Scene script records

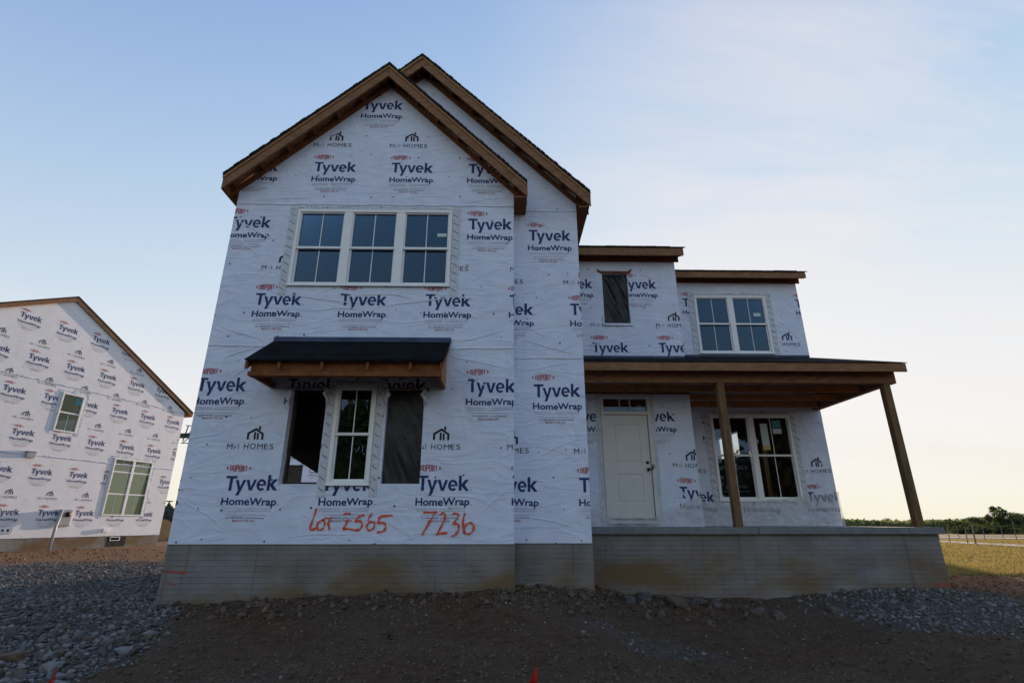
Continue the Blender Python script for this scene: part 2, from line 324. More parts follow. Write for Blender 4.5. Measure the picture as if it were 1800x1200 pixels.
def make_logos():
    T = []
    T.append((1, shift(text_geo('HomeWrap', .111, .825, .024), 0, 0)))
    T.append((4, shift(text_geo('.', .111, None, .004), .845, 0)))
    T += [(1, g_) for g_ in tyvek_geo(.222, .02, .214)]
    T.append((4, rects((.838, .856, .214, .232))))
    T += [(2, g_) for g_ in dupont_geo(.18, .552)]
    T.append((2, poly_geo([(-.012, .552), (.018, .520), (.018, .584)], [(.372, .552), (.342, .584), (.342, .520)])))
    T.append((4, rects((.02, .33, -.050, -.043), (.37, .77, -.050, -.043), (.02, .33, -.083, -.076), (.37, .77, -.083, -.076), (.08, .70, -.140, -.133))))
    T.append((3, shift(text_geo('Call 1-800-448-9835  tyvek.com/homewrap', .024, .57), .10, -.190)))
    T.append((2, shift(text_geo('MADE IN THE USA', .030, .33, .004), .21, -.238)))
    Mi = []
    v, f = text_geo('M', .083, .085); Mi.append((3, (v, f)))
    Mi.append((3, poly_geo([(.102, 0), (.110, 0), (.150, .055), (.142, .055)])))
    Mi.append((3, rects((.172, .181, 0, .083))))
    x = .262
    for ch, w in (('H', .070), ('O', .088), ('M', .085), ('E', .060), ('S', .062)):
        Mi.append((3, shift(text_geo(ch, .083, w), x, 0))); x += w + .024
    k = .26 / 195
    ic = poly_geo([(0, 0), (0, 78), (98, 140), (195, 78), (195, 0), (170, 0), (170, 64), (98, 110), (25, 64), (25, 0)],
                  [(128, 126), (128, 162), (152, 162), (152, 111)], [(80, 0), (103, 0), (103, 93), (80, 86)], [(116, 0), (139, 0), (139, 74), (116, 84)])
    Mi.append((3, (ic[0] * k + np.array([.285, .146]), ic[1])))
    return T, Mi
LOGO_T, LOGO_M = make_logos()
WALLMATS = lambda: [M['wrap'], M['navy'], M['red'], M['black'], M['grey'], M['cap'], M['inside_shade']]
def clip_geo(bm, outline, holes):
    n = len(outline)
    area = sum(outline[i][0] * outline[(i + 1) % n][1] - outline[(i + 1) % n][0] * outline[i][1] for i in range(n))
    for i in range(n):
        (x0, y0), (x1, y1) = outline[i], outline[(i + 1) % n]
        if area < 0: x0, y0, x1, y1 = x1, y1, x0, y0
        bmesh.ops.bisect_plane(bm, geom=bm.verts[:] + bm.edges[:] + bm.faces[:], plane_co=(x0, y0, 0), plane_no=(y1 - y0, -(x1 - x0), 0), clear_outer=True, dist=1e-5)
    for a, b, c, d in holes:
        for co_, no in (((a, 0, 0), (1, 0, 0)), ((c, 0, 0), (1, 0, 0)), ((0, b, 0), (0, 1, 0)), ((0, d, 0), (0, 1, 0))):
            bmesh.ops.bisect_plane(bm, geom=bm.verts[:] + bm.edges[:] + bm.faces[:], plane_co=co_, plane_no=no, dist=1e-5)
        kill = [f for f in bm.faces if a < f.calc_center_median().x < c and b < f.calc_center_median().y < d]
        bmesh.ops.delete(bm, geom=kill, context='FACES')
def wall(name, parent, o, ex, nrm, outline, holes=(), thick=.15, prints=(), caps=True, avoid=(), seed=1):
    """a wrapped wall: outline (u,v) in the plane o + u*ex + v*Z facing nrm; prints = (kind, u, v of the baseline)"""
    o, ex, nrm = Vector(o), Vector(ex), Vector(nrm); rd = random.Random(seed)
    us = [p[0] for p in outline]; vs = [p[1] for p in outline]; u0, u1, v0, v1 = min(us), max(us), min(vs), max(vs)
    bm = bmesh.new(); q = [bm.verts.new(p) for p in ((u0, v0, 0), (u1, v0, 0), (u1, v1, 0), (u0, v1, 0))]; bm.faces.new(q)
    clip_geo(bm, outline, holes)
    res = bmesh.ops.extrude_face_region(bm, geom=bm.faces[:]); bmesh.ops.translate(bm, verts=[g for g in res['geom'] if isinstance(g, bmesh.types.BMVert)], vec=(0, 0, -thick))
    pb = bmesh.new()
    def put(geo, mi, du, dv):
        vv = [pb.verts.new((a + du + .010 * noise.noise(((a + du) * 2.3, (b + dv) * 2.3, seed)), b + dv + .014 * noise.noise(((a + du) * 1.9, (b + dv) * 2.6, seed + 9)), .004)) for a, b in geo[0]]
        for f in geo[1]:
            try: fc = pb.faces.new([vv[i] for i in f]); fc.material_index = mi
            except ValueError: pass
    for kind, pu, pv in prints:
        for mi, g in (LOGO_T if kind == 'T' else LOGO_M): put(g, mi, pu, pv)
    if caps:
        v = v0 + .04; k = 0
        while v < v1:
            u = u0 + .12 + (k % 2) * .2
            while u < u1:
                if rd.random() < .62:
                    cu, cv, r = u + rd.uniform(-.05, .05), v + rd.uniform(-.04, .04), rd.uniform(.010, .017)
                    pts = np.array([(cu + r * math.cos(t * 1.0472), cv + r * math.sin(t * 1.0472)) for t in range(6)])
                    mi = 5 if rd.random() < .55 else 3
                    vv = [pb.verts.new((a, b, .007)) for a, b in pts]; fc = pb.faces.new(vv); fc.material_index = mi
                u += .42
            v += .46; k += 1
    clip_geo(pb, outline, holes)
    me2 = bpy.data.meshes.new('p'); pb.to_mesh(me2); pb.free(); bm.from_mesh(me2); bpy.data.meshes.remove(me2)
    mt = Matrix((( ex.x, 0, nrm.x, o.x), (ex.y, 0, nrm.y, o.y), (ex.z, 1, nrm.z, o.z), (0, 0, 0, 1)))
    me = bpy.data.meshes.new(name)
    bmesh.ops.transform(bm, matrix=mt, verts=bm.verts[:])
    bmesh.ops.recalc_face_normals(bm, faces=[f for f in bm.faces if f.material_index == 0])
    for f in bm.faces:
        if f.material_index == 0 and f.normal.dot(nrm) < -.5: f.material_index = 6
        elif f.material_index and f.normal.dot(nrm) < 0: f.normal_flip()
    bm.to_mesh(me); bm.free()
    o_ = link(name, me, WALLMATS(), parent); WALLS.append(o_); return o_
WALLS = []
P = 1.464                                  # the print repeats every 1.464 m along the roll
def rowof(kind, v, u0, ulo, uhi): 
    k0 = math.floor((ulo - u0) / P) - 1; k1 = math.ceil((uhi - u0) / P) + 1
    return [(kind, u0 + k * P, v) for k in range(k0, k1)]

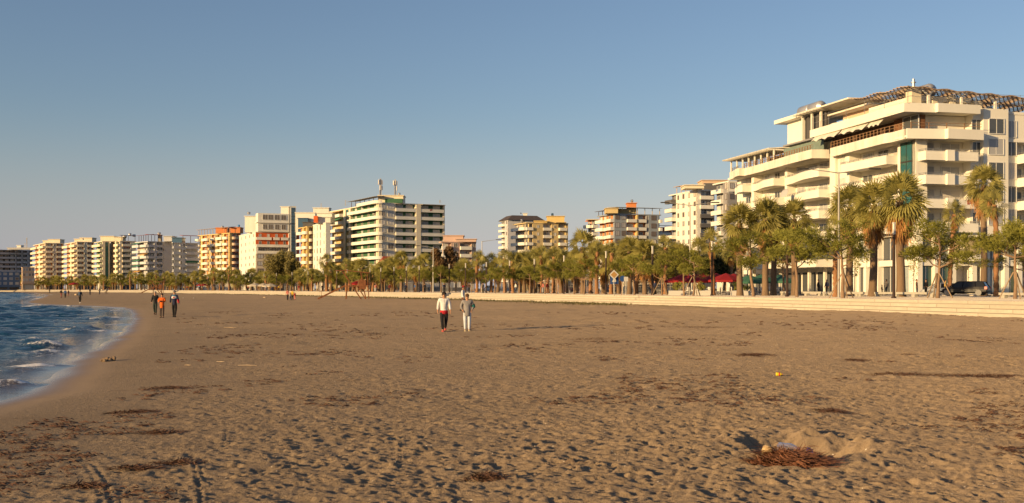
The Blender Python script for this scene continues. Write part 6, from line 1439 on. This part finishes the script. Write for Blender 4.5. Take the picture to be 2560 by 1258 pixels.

What to produce = All records should be output exactly, with the pictures left out.

Expected answer =
Continue the Blender Python script for this scene: part 2, from line 324. More parts follow. Write for Blender 4.5. Measure the picture as if it were 1800x1200 pixels.
def make_logos():
    T = []
    T.append((1, shift(text_geo('HomeWrap', .111, .825, .024), 0, 0)))
    T.append((4, shift(text_geo('.', .111, None, .004), .845, 0)))
    T += [(1, g_) for g_ in tyvek_geo(.222, .02, .214)]
    T.append((4, rects((.838, .856, .214, .232))))
    T += [(2, g_) for g_ in dupont_geo(.18, .552)]
    T.append((2, poly_geo([(-.012, .552), (.018, .520), (.018, .584)], [(.372, .552), (.342, .584), (.342, .520)])))
    T.append((4, rects((.02, .33, -.050, -.043), (.37, .77, -.050, -.043), (.02, .33, -.083, -.076), (.37, .77, -.083, -.076), (.08, .70, -.140, -.133))))
    T.append((3, shift(text_geo('Call 1-800-448-9835  tyvek.com/homewrap', .024, .57), .10, -.190)))
    T.append((2, shift(text_geo('MADE IN THE USA', .030, .33, .004), .21, -.238)))
    Mi = []
    v, f = text_geo('M', .083, .085); Mi.append((3, (v, f)))
    Mi.append((3, poly_geo([(.102, 0), (.110, 0), (.150, .055), (.142, .055)])))
    Mi.append((3, rects((.172, .181, 0, .083))))
    x = .262
    for ch, w in (('H', .070), ('O', .088), ('M', .085), ('E', .060), ('S', .062)):
        Mi.append((3, shift(text_geo(ch, .083, w), x, 0))); x += w + .024
    k = .26 / 195
    ic = poly_geo([(0, 0), (0, 78), (98, 140), (195, 78), (195, 0), (170, 0), (170, 64), (98, 110), (25, 64), (25, 0)],
                  [(128, 126), (128, 162), (152, 162), (152, 111)], [(80, 0), (103, 0), (103, 93), (80, 86)], [(116, 0), (139, 0), (139, 74), (116, 84)])
    Mi.append((3, (ic[0] * k + np.array([.285, .146]), ic[1])))
    return T, Mi
LOGO_T, LOGO_M = make_logos()
WALLMATS = lambda: [M['wrap'], M['navy'], M['red'], M['black'], M['grey'], M['cap'], M['inside_shade']]
def clip_geo(bm, outline, holes):
    n = len(outline)
    area = sum(outline[i][0] * outline[(i + 1) % n][1] - outline[(i + 1) % n][0] * outline[i][1] for i in range(n))
    for i in range(n):
        (x0, y0), (x1, y1) = outline[i], outline[(i + 1) % n]
        if area < 0: x0, y0, x1, y1 = x1, y1, x0, y0
        bmesh.ops.bisect_plane(bm, geom=bm.verts[:] + bm.edges[:] + bm.faces[:], plane_co=(x0, y0, 0), plane_no=(y1 - y0, -(x1 - x0), 0), clear_outer=True, dist=1e-5)
    for a, b, c, d in holes:
        for co_, no in (((a, 0, 0), (1, 0, 0)), ((c, 0, 0), (1, 0, 0)), ((0, b, 0), (0, 1, 0)), ((0, d, 0), (0, 1, 0))):
            bmesh.ops.bisect_plane(bm, geom=bm.verts[:] + bm.edges[:] + bm.faces[:], plane_co=co_, plane_no=no, dist=1e-5)
        kill = [f for f in bm.faces if a < f.calc_center_median().x < c and b < f.calc_center_median().y < d]
        bmesh.ops.delete(bm, geom=kill, context='FACES')
def wall(name, parent, o, ex, nrm, outline, holes=(), thick=.15, prints=(), caps=True, avoid=(), seed=1):
    """a wrapped wall: outline (u,v) in the plane o + u*ex + v*Z facing nrm; prints = (kind, u, v of the baseline)"""
    o, ex, nrm = Vector(o), Vector(ex), Vector(nrm); rd = random.Random(seed)
    us = [p[0] for p in outline]; vs = [p[1] for p in outline]; u0, u1, v0, v1 = min(us), max(us), min(vs), max(vs)
    bm = bmesh.new(); q = [bm.verts.new(p) for p in ((u0, v0, 0), (u1, v0, 0), (u1, v1, 0), (u0, v1, 0))]; bm.faces.new(q)
    clip_geo(bm, outline, holes)
    res = bmesh.ops.extrude_face_region(bm, geom=bm.faces[:]); bmesh.ops.translate(bm, verts=[g for g in res['geom'] if isinstance(g, bmesh.types.BMVert)], vec=(0, 0, -thick))
    pb = bmesh.new()
    def put(geo, mi, du, dv):
        vv = [pb.verts.new((a + du + .010 * noise.noise(((a + du) * 2.3, (b + dv) * 2.3, seed)), b + dv + .014 * noise.noise(((a + du) * 1.9, (b + dv) * 2.6, seed + 9)), .004)) for a, b in geo[0]]
        for f in geo[1]:
            try: fc = pb.faces.new([vv[i] for i in f]); fc.material_index = mi
            except ValueError: pass
    for kind, pu, pv in prints:
        for mi, g in (LOGO_T if kind == 'T' else LOGO_M): put(g, mi, pu, pv)
    if caps:
        v = v0 + .04; k = 0
        while v < v1:
            u = u0 + .12 + (k % 2) * .2
            while u < u1:
                if rd.random() < .62:
                    cu, cv, r = u + rd.uniform(-.05, .05), v + rd.uniform(-.04, .04), rd.uniform(.010, .017)
                    pts = np.array([(cu + r * math.cos(t * 1.0472), cv + r * math.sin(t * 1.0472)) for t in range(6)])
                    mi = 5 if rd.random() < .55 else 3
                    vv = [pb.verts.new((a, b, .007)) for a, b in pts]; fc = pb.faces.new(vv); fc.material_index = mi
                u += .42
            v += .46; k += 1
    clip_geo(pb, outline, holes)
    me2 = bpy.data.meshes.new('p'); pb.to_mesh(me2); pb.free(); bm.from_mesh(me2); bpy.data.meshes.remove(me2)
    mt = Matrix((( ex.x, 0, nrm.x, o.x), (ex.y, 0, nrm.y, o.y), (ex.z, 1, nrm.z, o.z), (0, 0, 0, 1)))
    me = bpy.data.meshes.new(name)
    bmesh.ops.transform(bm, matrix=mt, verts=bm.verts[:])
    bmesh.ops.recalc_face_normals(bm, faces=[f for f in bm.faces if f.material_index == 0])
    for f in bm.faces:
        if f.material_index == 0 and f.normal.dot(nrm) < -.5: f.material_index = 6
        elif f.material_index and f.normal.dot(nrm) < 0: f.normal_flip()
    bm.to_mesh(me); bm.free()
    o_ = link(name, me, WALLMATS(), parent); WALLS.append(o_); return o_
WALLS = []
P = 1.464                                  # the print repeats every 1.464 m along the roll
def rowof(kind, v, u0, ulo, uhi): 
    k0 = math.floor((ulo - u0) / P) - 1; k1 = math.ceil((uhi - u0) / P) + 1
    return [(kind, u0 + k * P, v) for k in range(k0, k1)]

The Blender Python script for this scene continues. Write part 6, from line 1439 on. This part finishes the script. Write for Blender 4.5. Take the picture to be 2560 by 1258 pixels.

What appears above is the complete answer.